The 2017 Bitcoin scaling wars proved that one can't simply change Bitcoin's consensus rules by majority control of the miners. I think at one point 80% of the miners were in favor of large blocks, yet they didn't have buy-in from the rest of the network participants (developers, regular users, merchants, exchanges).

Bitcoin has really robust decentralization.

Bitcoin also famously forked into BTC and BCH. And Ethereum Classic is still ticking away printing blocks. Forks are a feature, not a bug.
Forks promise an infinite, ever-growing supply of deflationary digital scarcity.
Stop repeating this.

The ETH fork happened before the people on HN were even following cryptocurrency happenings.

That's how early in the project a fork was done — the project would never survive another at this stage of maturity.

And everyone knows that.

So stop repeating it?

That’s silly. HN is where I heard about it. The collapse of the DAO got many, many comments. Just one of the threads: https://news.ycombinator.com/item?id=11921900
If you are using another country's currency you are tied to their monetary and indirectly fiscal policy which most likely does not align to yours.

In fact trying to get a neutral or deflationary currency is a no brainer. Especially, if you have a small banking system/network.

Of course there are gotchas.

You are always tied to the monetary and fiscal policy of the majority of a currency’s participants.

Can you make your own currency? Of course. How will you back it? Who will trust it? Who governs those policies? These are people problems people want to solve without people (crypto folks), with expected results (speed running financial regulation). They came at the king (reserve currencies) and missed by a mile.

The US dollar was el Salvador's currency. They are trying to diversify away from that total dependence.
El Salvador already uses the US dollar, but it has no control over what the US does to its money supply.
Correct, but historically the price had been stable and predictable.

Imo you're just trading "beholden to the usgovt" with "beholden to miners, whales and wall street" plus wild price swings. Former or latter may be preferable for certain reasons, but for fiscal stability or day-to-day use the choice seems obvious to me.

I'm pretty sure that if the US Government wanted to be a BTC whale to mess up El Salvador, we would be able to do so and barely break a sweat.

The price of BTC, even today, seems very easy to manipulate.

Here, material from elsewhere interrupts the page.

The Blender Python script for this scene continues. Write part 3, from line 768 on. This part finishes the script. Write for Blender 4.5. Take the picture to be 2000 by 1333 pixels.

Sure, but the ECB or Federal Reserve can print money, and you don't control them. If your goal is a mathematically guaranteed money supply (this would not be my goal, fwiw), BTC is superior.
The supply is mathematically guaranteed, but the price fluctuates more than the dollar.
I am not sure what libertarian really means but the idea that the rich of the past deserve to control the present and future strikes me as secretly authoritarian.
Except in bitcoin, having a large share from the past doesn't directly confer control in the present, since it's not a proof of stake system.

If it's actually used as a currency, a person with a large stockpile will gradually lose their relative share over time as they consume, since you don't generate interest on it.

It's also confusing to me that people can hold the cognitive dissonance of defending a post gold standard, infinitely inflatable currency with a negative view income inequality, which only started increasing drastically after we abandoned the gold standard.

An inflationary currency benefits the wealthy asset owners more than the working class almost by design. Asset owners get to borrow against their assets and pay it back in a depreciating currency, while at the same time getting to use a psychological magic trick to make poorly educated employees think they're getting a pay raise, when in real terms they're getting a pay cut.

If I was a greedy rich person who wanted to make sure I could never lose my wealth, I would build a financial system on a currency that inflates away by design.

A small amount of inflation (1-2% per year) is required or else you'd get deflation. Deflation is an almost guarenteed death spiral for an economy as everything grindes to a halt because not spending makes you richer.
This is something you might hear in a grammar school economics class, or a Federal Reserve presentation, but I don't think it's a hard fact.

Why are you presenting it as such?

Because it has occurred multiple times in multiple countries. It is a hard fact.
What does that even mean? Is there any fiat currency system you can point to where elite insiders don't get special access to the money printer before us plebs do?
You could have stopped after "I am not sure what libertarian really means"
Might even call it crypto-fascism lol
In addition, bitcoin limits government power. Most autocracies fund their operations with inflation. Even in liberal democracies, deficit spending funded with inflation is not really what people have voted for. People are fine with taxes to the extent they have voted for them, but that should be enough. Inflation is a way to covertly siphon wealth from citizens on top of tax revenues.
> autocracies fund their operations with inflation

There is limited evidence for connecting countries' foreign debt levels to their degree of democratization [1].

More pointedly, there is ample evidence--millenia of it!--for empires on commodity money waging war and whatnot and having a fine time of it.

> deficit spending funded with inflation is not really what people have voted for

Deficit spending / bond issuance is voted on at multiple levels of government practically every cycle. People have voted for this. Because the alternative is austerity, and fanatical governments that pursue that for its own sake tend to get replaced.

[1] https://d1wqtxts1xzle7.cloudfront.net/68966375/bf00224681202...

Well, you are right in that people usually do vote for more government spending. The problem exists in all kinds of governments.

Anyway, my point was that bitcoin can limit government spending and protect individuals against inflation due to government spending. It doesn't mean that a rich nation couldn't wage war.

It would be deeply unpopular as it could only be funded by austerity at home, and it would be very short.

I believe Bitcoin standard world is post war. It is uneconomical, and that hits the people very hard very quickly. No home propaganda could convince the people it was just…

Presumably people in the government got bribed. Did they also make their banking system crypto friendly?
> Did they also make their banking system crypto friendly?

El Salvador banks don't exchange or accept bitcoin as deposit. Some of them accept bitcoin for loan payments, via an external payment processor.